Jennifer Westfeldt is a serious talent.
Writer and star of 2001’s Kissing Jessica Stein and 2006’s Ira & Abby, this time in addition to doing double duty as screenwriter and star, she also steps behind the camera to produce and direct.
I searched the credits for anything else she might have done in the making of this gem, but apparently those four roles were enough to keep her busy.
Jennifer is “Julie Keller,” a successful, attractive woman living in a rent-stabilized Manhattan apartment, seperated by 8 or so floors from her best friend in the world, “Jason Fryman” (Adam Scott). They share long conversations, explore the difficult questions of life (such as would you rather die by alligator or shark), and face life’s ups and downs together, always there for one another. They are the “virtual” couple alongside the two couples they are closest to, “Ben” (Jon Hamm) and “Missy” (Kristen Wiig), and “Alex” (Chris O’Dowd) and “Leslie” (Maya Rudolph).
Ben and Missy are so warm for each other’s form that the list of places they have NOT had sex is very short, while Alex and Leslie announce that “they” are pregnant when the six come together for a meal in the film’s early going. Meanwhile, Julie has trouble finding quality guys while Jason is getting plenty of action, but nothing of a lasting nature.
Fast forward four years and things have changed. Both of the other couples have kids, with Alex and Leslie having reproduced more than once. The couples don’t socialize as often as they used to, and little has changed with Julie and Jason except that both are feeling the desire to reproduce. So, the couple decides after a discussion, to have sex one time. Together they will split the expense and responsibilities of raising the child they create together and after the child’s birth, both will go out and find their perfect partner.
They manage to have a son named Joe, and after some weeks, both meet what appears to be their perfect mate.
For Jason it’s “Mary Jane” (Megan Fox) who is a dancer with an incredible body and very little instinct to nurture or care for anyone but MJ. She even mentions at their first meeting that she believes herself to be totally incapable of being respondible for any other living thing. Julie meets “Kurt” (Edward Burns) at an event where Leslie has arranged for her to “bump” into him. Kurt is divorced, has his own kids, is grown up, and basically the poster boy for future male mates.
The road to this point in the film is filled with funny moments. The audience was enthralled with the writing of the picture and the execution of its very witty dialogue by the ensemble cast. The tension that Westfeldt manages to infuse between all of the couples she has brought together is done neatly and ratchets up considerably from this point forward.

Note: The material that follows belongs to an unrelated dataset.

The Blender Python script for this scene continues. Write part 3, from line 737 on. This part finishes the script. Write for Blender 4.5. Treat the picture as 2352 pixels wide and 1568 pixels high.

Some are wonderful directors who cannot really act unless someone else directs them. Some are wonderful actors who can’t direct themselves even if it were a matter of life and death.
Westfeldt is neither, and her strong acting ’chops’ don’t suffer from her work behind the lense here. She handles the routines of life that can be quite challenging and manages to bring forth humor and pathos from it all.
Exploring the question of whether or not a man and woman can remain friends in spite of everything may result in a predictable ending but getting there was all the fun.